Le secteur de la santé, lui, présente un tableau encore plus préoccupant. Vingt-huit structures sanitaires sont en chantier, mais les taux d’exécution peinent à dépasser les 17 à 44 %. On évoque aussi la construction de quatorze nouveaux centres de santé, la réhabilitation de sept autres et la transformation de sept postes de santé. Là encore, l’achèvement des travaux est promis avant l’échéance – mais aucune garantie solide n’est apportée.
Sur le front de l’approvisionnement en eau, les résultats varient entre 50 % et 100 %. L’électricité, quant à elle, enregistre des taux d’avancement compris entre 20 % et 70 %, dans un contexte où des milliers de foyers ploient sous l’obscurité.
Des réunions, mais pour quel cap ?
Face à ces lacunes, le Premier ministre a ordonné que les réunions du comité ministériel soient désormais régulières, afin de suivre de près l’avancement des travaux. Il a également appelé les départements concernés à dresser un état des lieux des besoins, à actualiser les textes juridiques et à travailler en coordination pour respecter les délais.
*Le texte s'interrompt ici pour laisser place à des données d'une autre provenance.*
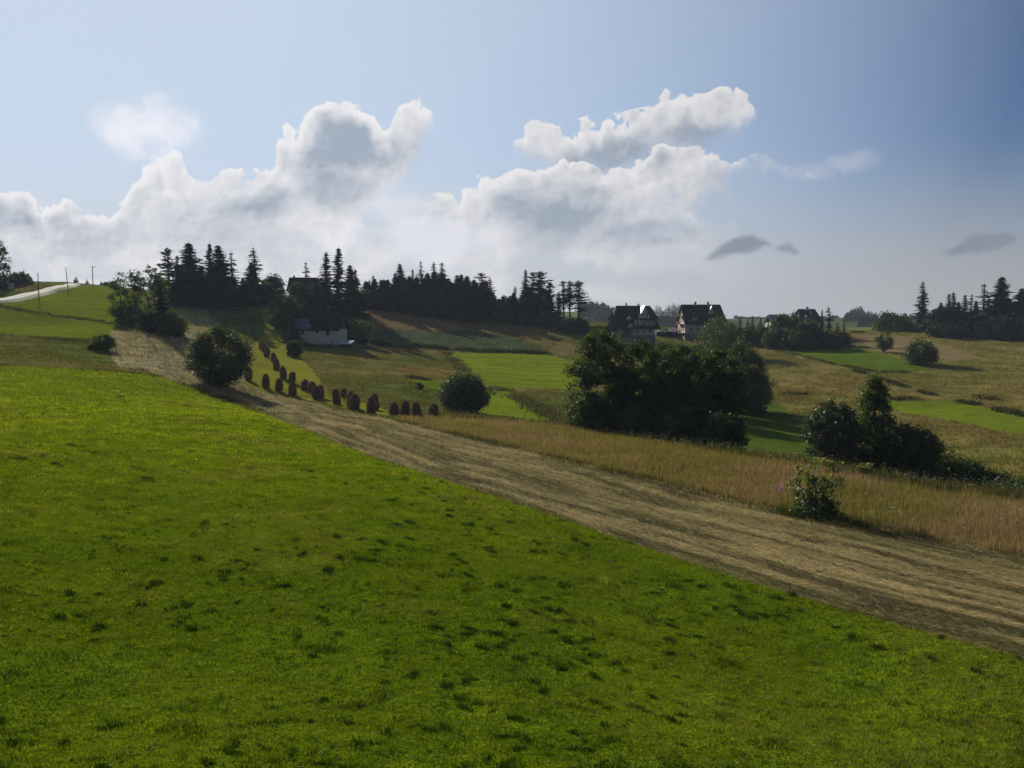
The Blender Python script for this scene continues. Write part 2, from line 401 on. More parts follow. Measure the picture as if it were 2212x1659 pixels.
def grass():
    x, y, r = sample_polar(1130000, 8.5, 128)
    z = ground_z(x, y); u, v = proj(x, y, z)
    k = inpoly(u + rng.normal(0, 2, len(u)), v + rng.normal(0, 1.2, len(u)), P_FIELD) & (u > -480) & (u < 2690) & (v < 1760)
    x, y, z, r = x[k], y[k], z[k], r[k]; n = len(x)
    pa = fbm(x * 0.35, y * 0.35, 41, 4); pb = fbm(x * 1.7, y * 1.7, 43, 3); dry = np.clip((fbm(x * 0.30 + 7, y * 0.30, 47, 4) - 0.60) * 8, 0, 0.8)
    tus = np.clip((fbm(x * 1.6, y * 1.6, 53, 3) - 0.66) * 9, 0, 1)
    s = (r / 12.0) ** 0.62
    h = 0.052 * s * (0.6 + 0.9 * pb) * rng.uniform(0.6, 1.35, n) * (1 + 0.7 * tus); w = 0.017 * s * rng.uniform(0.7, 1.3, n)
    hue = np.clip(pa * 1.6 - 0.3 + rng.normal(0, 0.18, n), 0, 1)[:, None]
    c = np.array((0.052, 0.099, 0.010)) * (1 - hue) + np.array((0.144, 0.182, 0.014)) * hue
    farg = np.clip((r - 16) / 50, 0, 1)[:, None]
    c = c * (1 - 0.62 * farg) + np.array((0.265, 0.300, 0.006)) * 0.62 * farg  # far turf lighter: its backlit brightness is put into the blade colour
    c = c * (1 - dry[:, None] * 0.75) + np.array((0.215, 0.185, 0.045)) * dry[:, None] * 0.75
    c = c * (1 - 0.35 * tus[:, None]); c *= (rng.uniform(0.7, 1.25, n) * (0.25 + 1.3 * pb) * (0.72 + 0.28 * np.clip((r - 12) / 30, 0, 1)))[:, None]  # near blades darkened, the other end of that painted backlight
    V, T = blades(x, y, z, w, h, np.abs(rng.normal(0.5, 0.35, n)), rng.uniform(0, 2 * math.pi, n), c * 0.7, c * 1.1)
    Vs, Ts = [V], [T]
    # tussocks standing out of the turf, their backlit shade put into dark green
    m = 1300
    tx, ty, tr = sample_polar(m, 10, 95); tz = ground_z(tx, ty); tu, tv = proj(tx, ty, tz)
    kk = inpoly(tu, tv, P_FIELD) & (tv > 830) & (fbm(tx * 0.13, ty * 0.13, 57, 3) + rng.normal(0, 0.05, m) > 0.50); tx, ty, tr = tx[kk], ty[kk], tr[kk]
    for i in range(len(tx)):
        big = rng.uniform(0.35, 1.0) ** 1.6; nb = int(50 + 100 * big); rad = (0.03 + 0.06 * big) * (tr[i] / 16) ** 0.3
        ang = rng.uniform(0, math.pi); ex = rng.uniform(1.0, 1.9)
        g = rng.normal(0, 1, (nb, 2)) * (rad * ex, rad * 0.7); px = tx[i] + g[:, 0] * math.cos(ang) - g[:, 1] * math.sin(ang); py = ty[i] + g[:, 0] * math.sin(ang) + g[:, 1] * math.cos(ang)
        ss = (tr[i] / 14) ** 0.35
        c = np.array((0.022, 0.040, 0.008)) * rng.uniform(0.6, 1.3, nb)[:, None]
        V, T = blades(px, py, ground_z(px, py), np.full(nb, 0.018 * ss), (0.05 + 0.075 * big) * ss * rng.uniform(0.6, 1.2, nb), np.abs(rng.normal(0.35, 0.25, nb)), rng.uniform(0, 6.28, nb), c * 0.7, c)
        Vs.append(V); Ts.append(T)
    # fine lumps of longer grass all over the turf, some dark, some coloured pale for caught backlight
    m = 5200; tx, ty, tr = sample_polar(m, 9, 70); tu, tv = proj(tx, ty, ground_z(tx, ty)); kk = inpoly(tu, tv, P_FIELD); tx, ty, tr = tx[kk], ty[kk], tr[kk]; m = len(tx); nb = 22
    rad = np.repeat(rng.uniform(0.02, 0.06, m) * (tr / 14) ** 0.5, nb); ss = np.repeat((tr / 14) ** 0.4, nb); px = np.repeat(tx, nb) + rng.normal(0, 1, m * nb) * rad * 1.5; py = np.repeat(ty, nb) + rng.normal(0, 1, m * nb) * rad
    li = np.repeat(rng.random(m) < 0.42, nb)[:, None]; c = np.where(li, np.array((0.15, 0.19, 0.014)), np.array((0.030, 0.055, 0.008))) * rng.uniform(0.6, 1.35, m * nb)[:, None]
    V, T = blades(px, py, ground_z(px, py), 0.016 * ss * rng.uniform(0.6, 1.3, m * nb), 0.085 * ss * rng.uniform(0.6, 1.3, m * nb), np.abs(rng.normal(0.4, 0.28, m * nb)), rng.uniform(0, 6.28, m * nb), c * 0.7, c); Vs.append(V); Ts.append(T)
    # small clover-like leaves that catch the light
    x, y, r = sample_polar(26000, 9, 26); z = ground_z(x, y); u, v = proj(x, y, z); k = inpoly(u, v, P_FIELD) & (fbm(x * 0.8, y * 0.8, 61, 3) > 0.5); x, y, z = x[k], y[k], z[k]; n = len(x)
    c = np.array((0.085, 0.14, 0.016)) * rng.uniform(0.5, 1.4, n)[:, None]
    V, T = blades(x, y, z + rng.uniform(0.02, 0.07, n), rng.uniform(0.02, 0.045, n), rng.uniform(0.02, 0.045, n), rng.uniform(0.5, 1.3, n), rng.uniform(0, 6.28, n), c, c, 0)
    Vs.append(V); Ts.append(T)
    # stray dry stalks and daisies
    x, y, r = sample_polar(420, 9, 40); z = ground_z(x, y); u, v = proj(x, y, z); k = inpoly(u, v, P_FIELD); x, y, z, r = x[k], y[k], z[k], r[k]; n = len(x)
    c = np.array((0.42, 0.38, 0.24)) * rng.uniform(0.5, 1.3, n)[:, None]
    V, T = blades(x, y, z + 0.05, rng.uniform(0.006, 0.02, n) * (r / 12) ** .5, rng.uniform(0.04, 0.22, n), rng.uniform(0.9, 1.5, n), rng.uniform(0, 6.28, n), c, c, 0)
    Vs.append(V); Ts.append(T)
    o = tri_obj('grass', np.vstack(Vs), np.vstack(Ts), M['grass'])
    tag(o, 'short green pasture grass with darker tussocks across the foreground', 'grass', kind='stuff')
grass()
def hay():
    x, y, r = sample_polar(720000, 16.5, 215); z = ground_z(x, y); u, v = proj(x, y, z)
    k = inpoly(u + rng.normal(0, 2.5, len(u)), v + rng.normal(0, 1.5, len(u)), P_STRIP) & (u > -480) & (u < 2690); x, y, z, r = x[k], y[k], z[k], r[k]; n = len(x)
    a0 = R(122)                                                  # the strip runs up and to the left
    al = x * math.cos(a0) + y * math.sin(a0); ac = -x * math.sin(a0) + y * math.cos(a0)
    wk = np.clip(fbm(al * 0.12, ac * 0.5, 86, 3) * 2.4 - 0.75, 0.05, 1); wind = (1 - 0.42 * wk) * (0.5 + 1.25 * (fbm(al * 0.16, ac * 1.5, 81, 4) - 0.5)) + 0.42 * wk * (0.5 + 0.35 * np.sin(2 * math.pi * (ac + 0.5 * fbm(al * 0.1, ac * 0.2, 84, 2)) / 0.62) * (r < 90) + 0.42 * np.sin(2 * math.pi * (ac + 1.1 * fbm(al * 0.06, ac * 0.12, 82, 2)) / 1.75)); cl = fbm(al * 0.8, ac * 2.2, 83, 3)
    up = np.clip((r - 105) / 30, 0, 1)
    cl2 = fbm(x * 0.45, y * 0.45, 85, 3); wind = wind * (1 - up) + cl2 * up
    s = (r / 20) ** 0.6
    L = 0.27 * s * rng.uniform(0.5, 1.6, n); w = 0.015 * s * rng.uniform(0.6, 1.4, n)
    az = a0 + rng.normal(0, 1, n) * (0.26 + 0.3 * np.clip((r - 90) / 40, 0, 1)) + math.pi * rng.integers(0, 2, n)
    t = np.clip((wind - 0.5) * 6.0 + 0.42 + rng.normal(0, 0.15, n), 0, 1)[:, None]
    c = np.array((0.095, 0.076, 0.024)) * (1 - t) + np.array((0.58, 0.47, 0.205)) * t
    gr = np.clip((fbm(al * 0.07, ac * 0.5, 87, 3) - 0.5) * 6, 0, 1)[:, None]
    c = c * (1 - 0.65 * gr) + np.array((0.145, 0.150, 0.030)) * 0.65 * gr
    c *= rng.uniform(0.65, 1.3, n)[:, None]
    hgt = np.clip((wind - 0.42) * 0.45, 0, 0.11) * (0.7 + 0.5 * up) + np.clip(cl - 0.6, 0, 1) * 0.35
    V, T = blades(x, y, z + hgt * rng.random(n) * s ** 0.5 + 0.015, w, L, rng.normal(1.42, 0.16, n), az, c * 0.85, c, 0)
    Vs, Ts = [V], [T]
    m = 900                                                     # loose heaps and dark stubble clumps
    tx, ty, tr = sample_polar(m, 18, 210); tz = ground_z(tx, ty); tu, tv = proj(tx, ty, tz); kk = inpoly(tu, tv, P_STRIP); tx, ty, tr = tx[kk], ty[kk], tr[kk]
    for i in range(len(tx)):
        nb = 70; rad = 0.22 * (tr[i] / 30) ** 0.45; g = rng.normal(0, 1, (nb, 2)) * (rad * 2.2, rad * 0.7)
        px = tx[i] + g[:, 0] * math.cos(a0) - g[:, 1] * math.sin(a0); py = ty[i] + g[:, 0] * math.sin(a0) + g[:, 1] * math.cos(a0); ss = (tr[i] / 20) ** 0.5
        c = (np.array((0.060, 0.046, 0.022)) if rng.random() < 0.55 else np.array((0.22, 0.17, 0.085))) * rng.uniform(0.6, 1.4, nb)[:, None]
        V, T = blades(px, py, ground_z(px, py), np.full(nb, 0.022 * ss), 0.16 * ss * rng.uniform(0.5, 1.2, nb), np.abs(rng.normal(0.9, 0.4, nb)), rng.uniform(0, 6.28, nb), c * 0.8, c)
        Vs.append(V); Ts.append(T)
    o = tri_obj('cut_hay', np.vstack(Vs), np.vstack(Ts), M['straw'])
    tag(o, 'cut hay drying in streaks on the pale mown strip', 'hay', kind='stuff')
hay()
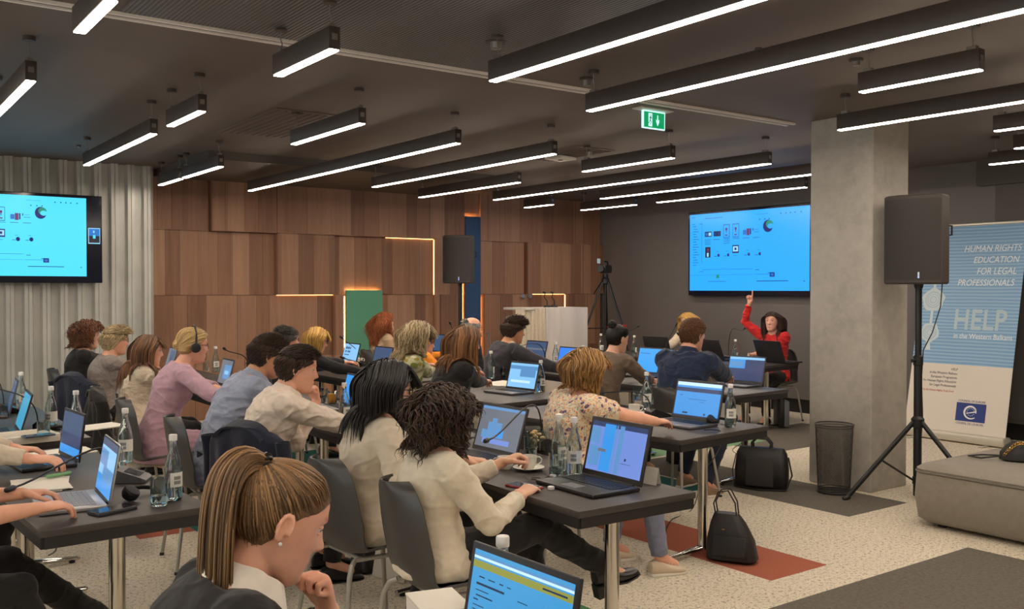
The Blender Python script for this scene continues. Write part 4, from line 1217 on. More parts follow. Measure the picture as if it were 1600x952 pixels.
def cup(p, label, rz=0, saucer=True, g='white china coffee cups'):
    t = thing('coffee_cup', label, 'cup', tuple(p), radians(rz), g); z = .010 if saucer else 0
    MB().lathe([(.004, z), (.024, z), (.026, z+.004), (.036, z+.020), (.040, z+.058), (.0385, z+.0585), (.034, z+.022), (.022, z+.008), (.003, z+.007)], n=28).build('bowl', CHINA, t, 50)
    MB().lathe([(.003, z+.042), (.0362, z+.043), (.003, z+.0435)], n=20).build('coffee', COFFEE, t)
    h = MB(); h.tube([(.037, 0, z+.050), (.050, 0, z+.052), (.060, 0, z+.042), (.058, 0, z+.028), (.046, 0, z+.019), (.034, 0, z+.018)], .0042, 8, flat=.7); h.build('handle', CHINA, t)
    if saucer:
        s_ = tag(MB().lathe([(.004, .001), (.030, .001), (.034, .006), (.070, .014), (.0735, .0165), (.070, .018), (.032, .0095), (.004, .008)], n=32).build('saucer', CHINA, None, 50, loc=tuple(p)), 'white saucer under the '+label.split(',')[0], 'saucer', 'white saucers')
    return t
MICB = mat('microphone_black', (26, 26, 28), .45); MICS = mat('microphone_grey', (92, 92, 94), .4, .3)
def mic_unit(p, tip, rz, label, screen=True, col=MICB):
    """table unit with a gooseneck ending at world point tip"""
    t = thing('conference_microphone', label, 'microphone', tuple(p), radians(rz), 'gooseneck conference microphones'); p = Vector(p)
    R = Matrix.Rotation(-radians(rz), 3, 'Z'); q = R @ (Vector(tip)-p)
    def wedge(x0, x1, hw0, hw1, z0a, z0b, z1):
        return [[(x0, -hw0, z1), (x0, hw0, z1), (x0, hw0, z0a), (x0, -hw0, z0a)], [(x1, -hw1, z1), (x1, hw1, z1), (x1, hw1, z0b), (x1, -hw1, z0b)]]
    b = MB(); b.loft(wedge(-.075, -.060, .050, .060, .012, .022, .002)); b.loft(wedge(-.060, .050, .060, .058, .022, .060, .002)); b.loft(wedge(.050, .075, .058, .045, .060, .040, .002)); b.build('unit_body', MICS if col is not MICB else MICB, t, 20)
    if screen:
        s_ = MB(); s_.quad((-.045, -.040, .0285), (-.045, .040, .0285), (.02, .040, .0512), (.02, -.040, .0512)); s_.build('unit_display', mat('unit_display', (40, 46, 58), .15), t)
    a = Vector((.055, 0, .050)); h = Vector((a.x, a.y, a.z)); mid1 = a+Vector((0, 0, .07)); L = (q-a).length
    pts = [a]
    for k in range(1, 15):
        s = k/14; bz = a*(1-s)**3+(a+Vector((0, 0, L*.40)))*3*s*(1-s)**2+(a*.35+q*.65+Vector((0, 0, .02)))*3*s*s*(1-s)+q*s**3; pts.append(bz)
    g_ = MB(); g_.tube(pts, .0042, 8); g_.build('gooseneck', MICB, t)
    d = (pts[-1]-pts[-2]).normalized(); m_ = MB(); m_.tube([q-d*.01, q, q+d*.005, q+d*.035], [.005, .009, .0115, .0105], 12, round_ends=True); m_.build('microphone_head', MICB, t)
    return t
def phone(p, rz, label, m, scr=None, sz=(.155, .076, .009)):
    t = thing('mobile_phone', label, 'phone', tuple(p), radians(rz))
    MB().box((0, 0, sz[2]/2), sz, bev=.004).build('case', m, t)
    MB().box((0, 0, sz[2]+.0003), (sz[0]-.01, sz[1]-.01, .0008)).build('display', scr or mat('phone_glass', (34, 36, 42), .12), t)
    return t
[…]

Mais sans indicateurs publics, sans communication claire sur les budgets, sans mécanismes d’évaluation ou de contrôle indépendant, cette coordination pourrait bien rester formelle.
La capitale mauritanienne mérite mieux qu’un empilement de rapports techniques et de réunions administratives. Elle mérite un véritable projet urbain, centré sur l’humain, intégrant les quartiers défavorisés, respectueux de l’environnement et porteur d’espoir pour sa jeunesse.
Un pari à tenir
Redessiner le visage de Nouakchott, ce n’est pas seulement poser des briques ou tracer de nouvelles avenues. C’est repenser la ville comme un espace vivant, solidaire, et inclusif. Cela implique des écoles dignes de ce nom, des centres de santé accessibles, une eau potable pour tous, une énergie stable, et une gouvernance responsable.
Le développement ne peut se réduire à une ligne dans un discours ou à un taux d’exécution sur une fiche de ministère. Il doit se traduire dans le quotidien des citoyens : dans les cours d’école animées, les hôpitaux fonctionnels, les rues éclairées, les robinets qui coulent.
Le chantier est vaste. Le temps presse. Et le peuple de Nouakchott, lui, n’attend plus de promesses : il attend des résultats.